Bankruptcy Reform Bill Seen Endangered by Partisanship

Partisan squabbling is threatening to derail legislation to reform the bankruptcy code this year.

The fighting is likely to erupt publicly at Thursday's markup of Rep. George Gekas' needs-based bill in the House Judiciary Committee's commercial and administrative law subcommittee. The Pennsylvania Republican, chairman of the panel, is pushing a formula that would determine which debtors must use Chapter 11 and repay at least some unsecured credit.

The leading critic of the Gekas approach is Rep. Jerrold Nadler, the subcommittee's ranking Democrat. He has proposed his own needs-based system that would let many more people use Chapter 7, which lets people eliminate all debts.

Partisan bickering could make it impossible to move a bill in this Congress, whose session will be shortened by the November elections. "I don't see how this can help the bill," a banking lobbyist said. "It has become extremely partisan. If this is carried over to the Senate side, it could be the end of this bill for this Congress."

In a letter Friday to Rep. Gekas, Rep. Nadler predicted "a lengthy and contested markup" unless the bill were significantly changed.

The New Yorker urged Rep. Gekas to drop his bill and accept the Democrats' approach. Failing that, Rep. Nadler said, Rep. Gekas should drop his needs-based formula and commission a study on the causes behind the rapid rise in consumer bankruptcy filings. He also should protect retirement funds from the bankruptcy process and make it easier for judges to bar high-income debtors from using Chapter 7, Rep. Nadler said.

Rep. Nadler also asked that Thursday's subcommittee vote be delayed so both parties may work on a compromise. "Taking the time necessary to work out the complicated details of this legislation and the underlying factual questions seems to me the basic due diligence we owe to the taxpayers on this important matter," he wrote.

Republican sources on Capitol Hill said Rep. Gekas hopes to satisfy some of the Democrats' concerns but predicted that the needs-based part of the bill would remain unchanged. The sources also said the markup would proceed as scheduled.

"The chairman is not inclined to delay," one Republican source said. "It is time to move."

Another industry lobbyist said Rep. Nadler was purposely trying to politicize the bill as a means of delaying it. The lobbyist noted that Rep. Nadler has repeatedly urged lawmakers to postpone action until the General Accounting Office completes a study of the factors leading to record bankruptcy filings.

Lobbyists also said they anticipate that Democrats will offer amendments changing the Fair Debt Collections Act or other laws that are outside the Judiciary Committee's purview. This would require a referral to the House Banking Committee, delaying the bill even further.

Still, William P. Binzel, vice president of government relations at MasterCard International, predicted legislation eventually would pass. "I have yet to hear a public policy argument being made to allow debtors who have an ability to repay their debts to be allowed to walk away," he said. "There is no sound public policy defense to the current system."
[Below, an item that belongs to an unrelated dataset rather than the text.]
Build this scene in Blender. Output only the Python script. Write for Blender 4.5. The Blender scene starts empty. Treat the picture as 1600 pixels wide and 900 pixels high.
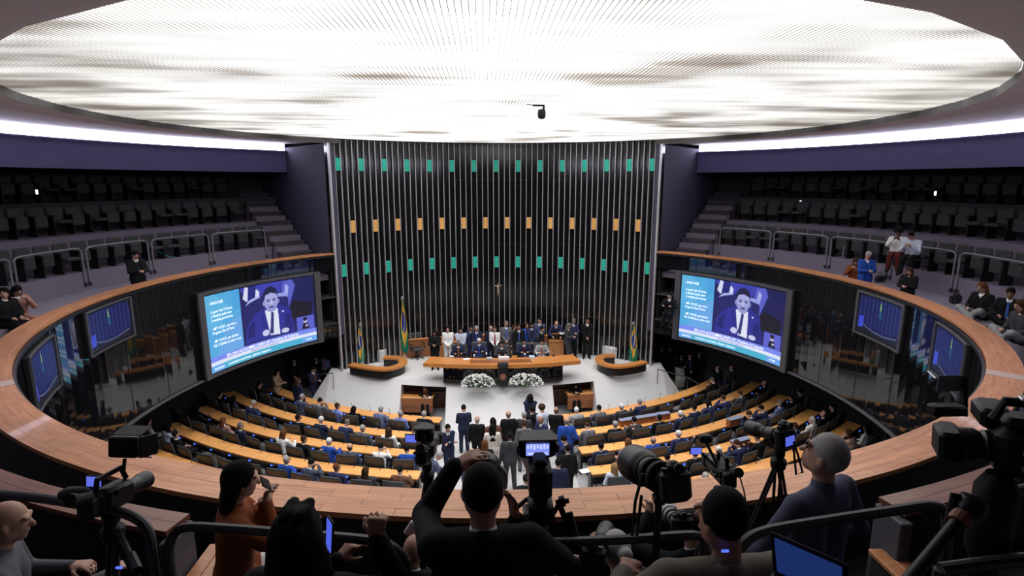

A Senate Judiciary Committee subcommittee approved needs-based bankruptcy reform on April 2. The bill, sponsored by Sen. Charles Grassley, R-Iowa, would let creditors ask a judge to force a person into bankruptcy to repay some unsecured debts. To win, the creditor would have to prove the debtor was abusing the system. Abuse is defined as any attempt to eliminate debts in Chapter 7 when one could afford to repay at least 20% of unsecured credit over five years.